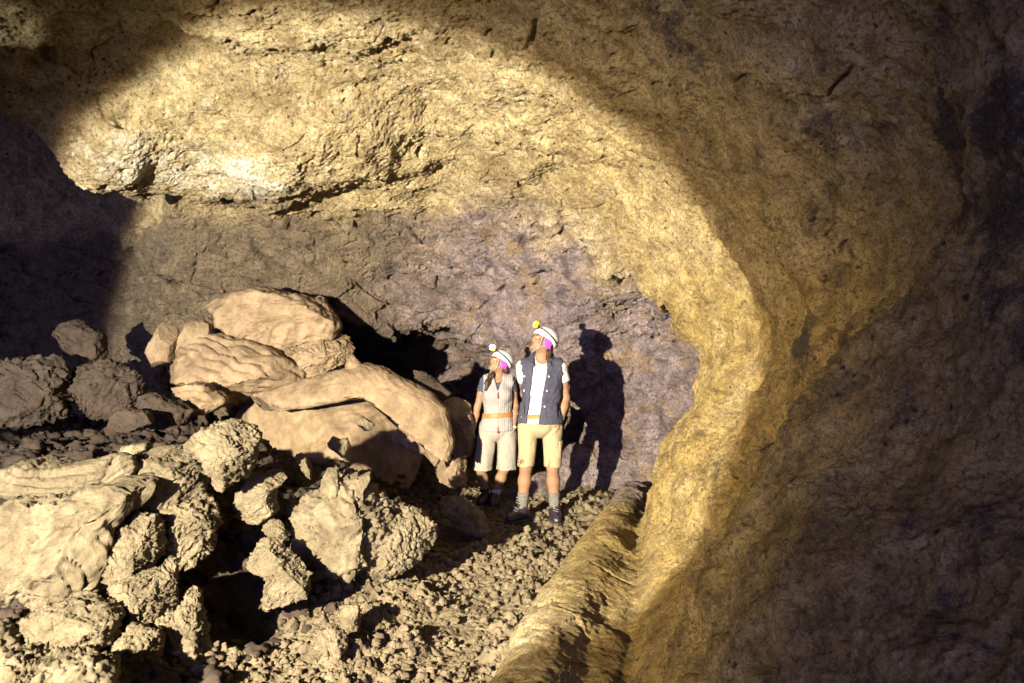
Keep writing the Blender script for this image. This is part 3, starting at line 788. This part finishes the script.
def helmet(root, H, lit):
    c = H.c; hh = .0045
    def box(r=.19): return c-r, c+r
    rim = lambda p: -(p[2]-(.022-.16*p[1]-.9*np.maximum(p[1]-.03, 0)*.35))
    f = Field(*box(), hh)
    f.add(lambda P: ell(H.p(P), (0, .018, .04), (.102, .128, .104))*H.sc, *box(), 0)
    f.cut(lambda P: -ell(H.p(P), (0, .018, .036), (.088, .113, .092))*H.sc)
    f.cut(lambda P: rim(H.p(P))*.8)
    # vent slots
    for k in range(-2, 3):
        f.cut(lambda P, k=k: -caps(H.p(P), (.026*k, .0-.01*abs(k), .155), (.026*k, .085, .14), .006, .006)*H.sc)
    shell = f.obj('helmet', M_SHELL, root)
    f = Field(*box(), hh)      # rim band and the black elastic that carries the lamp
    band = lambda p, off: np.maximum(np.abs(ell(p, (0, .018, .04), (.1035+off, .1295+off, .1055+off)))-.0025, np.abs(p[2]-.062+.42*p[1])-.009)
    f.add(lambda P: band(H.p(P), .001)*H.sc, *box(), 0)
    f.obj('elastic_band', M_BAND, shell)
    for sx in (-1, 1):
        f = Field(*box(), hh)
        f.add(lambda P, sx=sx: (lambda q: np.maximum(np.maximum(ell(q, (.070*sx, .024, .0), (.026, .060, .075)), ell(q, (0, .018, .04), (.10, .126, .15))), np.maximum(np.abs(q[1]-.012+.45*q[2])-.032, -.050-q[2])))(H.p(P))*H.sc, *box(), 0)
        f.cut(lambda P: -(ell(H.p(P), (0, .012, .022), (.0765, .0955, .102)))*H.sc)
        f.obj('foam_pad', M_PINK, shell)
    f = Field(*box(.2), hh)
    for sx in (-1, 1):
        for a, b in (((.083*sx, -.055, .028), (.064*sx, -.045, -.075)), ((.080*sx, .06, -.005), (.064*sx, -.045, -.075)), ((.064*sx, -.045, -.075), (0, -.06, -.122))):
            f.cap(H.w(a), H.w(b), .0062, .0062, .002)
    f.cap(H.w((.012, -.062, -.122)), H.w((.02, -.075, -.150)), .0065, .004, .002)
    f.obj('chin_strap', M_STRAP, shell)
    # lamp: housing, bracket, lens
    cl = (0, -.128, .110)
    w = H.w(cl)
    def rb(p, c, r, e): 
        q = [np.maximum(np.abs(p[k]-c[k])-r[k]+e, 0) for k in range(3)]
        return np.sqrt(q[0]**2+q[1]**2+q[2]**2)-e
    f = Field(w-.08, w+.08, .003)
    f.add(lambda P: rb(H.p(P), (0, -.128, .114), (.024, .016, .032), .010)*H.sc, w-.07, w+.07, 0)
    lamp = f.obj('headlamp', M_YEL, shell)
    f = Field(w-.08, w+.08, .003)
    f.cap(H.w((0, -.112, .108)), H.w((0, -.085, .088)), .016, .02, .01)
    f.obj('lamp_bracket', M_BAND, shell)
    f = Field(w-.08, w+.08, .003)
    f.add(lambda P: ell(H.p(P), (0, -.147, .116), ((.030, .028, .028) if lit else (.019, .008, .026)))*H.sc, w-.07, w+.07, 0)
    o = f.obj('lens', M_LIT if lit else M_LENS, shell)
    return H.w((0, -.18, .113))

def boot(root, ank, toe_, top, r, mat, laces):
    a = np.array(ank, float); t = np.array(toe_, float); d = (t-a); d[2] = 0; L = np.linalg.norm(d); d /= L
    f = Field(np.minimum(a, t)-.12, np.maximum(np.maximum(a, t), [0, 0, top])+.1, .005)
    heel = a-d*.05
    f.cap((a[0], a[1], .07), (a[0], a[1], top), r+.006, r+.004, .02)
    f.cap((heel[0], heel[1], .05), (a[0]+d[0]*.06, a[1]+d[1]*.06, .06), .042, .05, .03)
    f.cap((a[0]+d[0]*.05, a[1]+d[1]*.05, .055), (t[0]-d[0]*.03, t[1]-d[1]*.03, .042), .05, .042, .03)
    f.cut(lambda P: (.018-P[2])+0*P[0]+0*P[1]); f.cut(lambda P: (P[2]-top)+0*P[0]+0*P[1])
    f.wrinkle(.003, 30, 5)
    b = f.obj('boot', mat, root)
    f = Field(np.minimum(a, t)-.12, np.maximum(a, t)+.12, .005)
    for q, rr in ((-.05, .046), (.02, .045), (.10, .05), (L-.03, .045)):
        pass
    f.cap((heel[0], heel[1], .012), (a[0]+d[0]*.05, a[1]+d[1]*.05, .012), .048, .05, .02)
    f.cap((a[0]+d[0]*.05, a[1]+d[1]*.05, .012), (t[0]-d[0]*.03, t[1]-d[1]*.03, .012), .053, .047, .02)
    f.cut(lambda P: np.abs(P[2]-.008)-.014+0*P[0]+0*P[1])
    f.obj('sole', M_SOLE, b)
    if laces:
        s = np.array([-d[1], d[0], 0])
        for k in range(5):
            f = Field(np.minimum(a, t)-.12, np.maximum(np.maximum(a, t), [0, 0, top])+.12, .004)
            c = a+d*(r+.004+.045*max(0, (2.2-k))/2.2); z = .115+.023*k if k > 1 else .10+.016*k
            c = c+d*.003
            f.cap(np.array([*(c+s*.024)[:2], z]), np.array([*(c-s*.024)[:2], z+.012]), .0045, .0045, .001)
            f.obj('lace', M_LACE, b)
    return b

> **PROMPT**
Print the listing above in full, exactly as written. Omit any pictures.

> **ANSWER TO THE EXERCISE**
Keep writing the Blender script for this image. This is part 3, starting at line 788. This part finishes the script.
def helmet(root, H, lit):
    c = H.c; hh = .0045
    def box(r=.19): return c-r, c+r
    rim = lambda p: -(p[2]-(.022-.16*p[1]-.9*np.maximum(p[1]-.03, 0)*.35))
    f = Field(*box(), hh)
    f.add(lambda P: ell(H.p(P), (0, .018, .04), (.102, .128, .104))*H.sc, *box(), 0)
    f.cut(lambda P: -ell(H.p(P), (0, .018, .036), (.088, .113, .092))*H.sc)
    f.cut(lambda P: rim(H.p(P))*.8)
    # vent slots
    for k in range(-2, 3):
        f.cut(lambda P, k=k: -caps(H.p(P), (.026*k, .0-.01*abs(k), .155), (.026*k, .085, .14), .006, .006)*H.sc)
    shell = f.obj('helmet', M_SHELL, root)
    f = Field(*box(), hh)      # rim band and the black elastic that carries the lamp
    band = lambda p, off: np.maximum(np.abs(ell(p, (0, .018, .04), (.1035+off, .1295+off, .1055+off)))-.0025, np.abs(p[2]-.062+.42*p[1])-.009)
    f.add(lambda P: band(H.p(P), .001)*H.sc, *box(), 0)
    f.obj('elastic_band', M_BAND, shell)
    for sx in (-1, 1):
        f = Field(*box(), hh)
        f.add(lambda P, sx=sx: (lambda q: np.maximum(np.maximum(ell(q, (.070*sx, .024, .0), (.026, .060, .075)), ell(q, (0, .018, .04), (.10, .126, .15))), np.maximum(np.abs(q[1]-.012+.45*q[2])-.032, -.050-q[2])))(H.p(P))*H.sc, *box(), 0)
        f.cut(lambda P: -(ell(H.p(P), (0, .012, .022), (.0765, .0955, .102)))*H.sc)
        f.obj('foam_pad', M_PINK, shell)
    f = Field(*box(.2), hh)
    for sx in (-1, 1):
        for a, b in (((.083*sx, -.055, .028), (.064*sx, -.045, -.075)), ((.080*sx, .06, -.005), (.064*sx, -.045, -.075)), ((.064*sx, -.045, -.075), (0, -.06, -.122))):
            f.cap(H.w(a), H.w(b), .0062, .0062, .002)
    f.cap(H.w((.012, -.062, -.122)), H.w((.02, -.075, -.150)), .0065, .004, .002)
    f.obj('chin_strap', M_STRAP, shell)
    # lamp: housing, bracket, lens
    cl = (0, -.128, .110)
    w = H.w(cl)
    def rb(p, c, r, e): 
        q = [np.maximum(np.abs(p[k]-c[k])-r[k]+e, 0) for k in range(3)]
        return np.sqrt(q[0]**2+q[1]**2+q[2]**2)-e
    f = Field(w-.08, w+.08, .003)
    f.add(lambda P: rb(H.p(P), (0, -.128, .114), (.024, .016, .032), .010)*H.sc, w-.07, w+.07, 0)
    lamp = f.obj('headlamp', M_YEL, shell)
    f = Field(w-.08, w+.08, .003)
    f.cap(H.w((0, -.112, .108)), H.w((0, -.085, .088)), .016, .02, .01)
    f.obj('lamp_bracket', M_BAND, shell)
    f = Field(w-.08, w+.08, .003)
    f.add(lambda P: ell(H.p(P), (0, -.147, .116), ((.030, .028, .028) if lit else (.019, .008, .026)))*H.sc, w-.07, w+.07, 0)
    o = f.obj('lens', M_LIT if lit else M_LENS, shell)
    return H.w((0, -.18, .113))

def boot(root, ank, toe_, top, r, mat, laces):
    a = np.array(ank, float); t = np.array(toe_, float); d = (t-a); d[2] = 0; L = np.linalg.norm(d); d /= L
    f = Field(np.minimum(a, t)-.12, np.maximum(np.maximum(a, t), [0, 0, top])+.1, .005)
    heel = a-d*.05
    f.cap((a[0], a[1], .07), (a[0], a[1], top), r+.006, r+.004, .02)
    f.cap((heel[0], heel[1], .05), (a[0]+d[0]*.06, a[1]+d[1]*.06, .06), .042, .05, .03)
    f.cap((a[0]+d[0]*.05, a[1]+d[1]*.05, .055), (t[0]-d[0]*.03, t[1]-d[1]*.03, .042), .05, .042, .03)
    f.cut(lambda P: (.018-P[2])+0*P[0]+0*P[1]); f.cut(lambda P: (P[2]-top)+0*P[0]+0*P[1])
    f.wrinkle(.003, 30, 5)
    b = f.obj('boot', mat, root)
    f = Field(np.minimum(a, t)-.12, np.maximum(a, t)+.12, .005)
    for q, rr in ((-.05, .046), (.02, .045), (.10, .05), (L-.03, .045)):
        pass
    f.cap((heel[0], heel[1], .012), (a[0]+d[0]*.05, a[1]+d[1]*.05, .012), .048, .05, .02)
    f.cap((a[0]+d[0]*.05, a[1]+d[1]*.05, .012), (t[0]-d[0]*.03, t[1]-d[1]*.03, .012), .053, .047, .02)
    f.cut(lambda P: np.abs(P[2]-.008)-.014+0*P[0]+0*P[1])
    f.obj('sole', M_SOLE, b)
    if laces:
        s = np.array([-d[1], d[0], 0])
        for k in range(5):
            f = Field(np.minimum(a, t)-.12, np.maximum(np.maximum(a, t), [0, 0, top])+.12, .004)
            c = a+d*(r+.004+.045*max(0, (2.2-k))/2.2); z = .115+.023*k if k > 1 else .10+.016*k
            c = c+d*.003
            f.cap(np.array([*(c+s*.024)[:2], z]), np.array([*(c-s*.024)[:2], z+.012]), .0045, .0045, .001)
            f.obj('lace', M_LACE, b)
    return b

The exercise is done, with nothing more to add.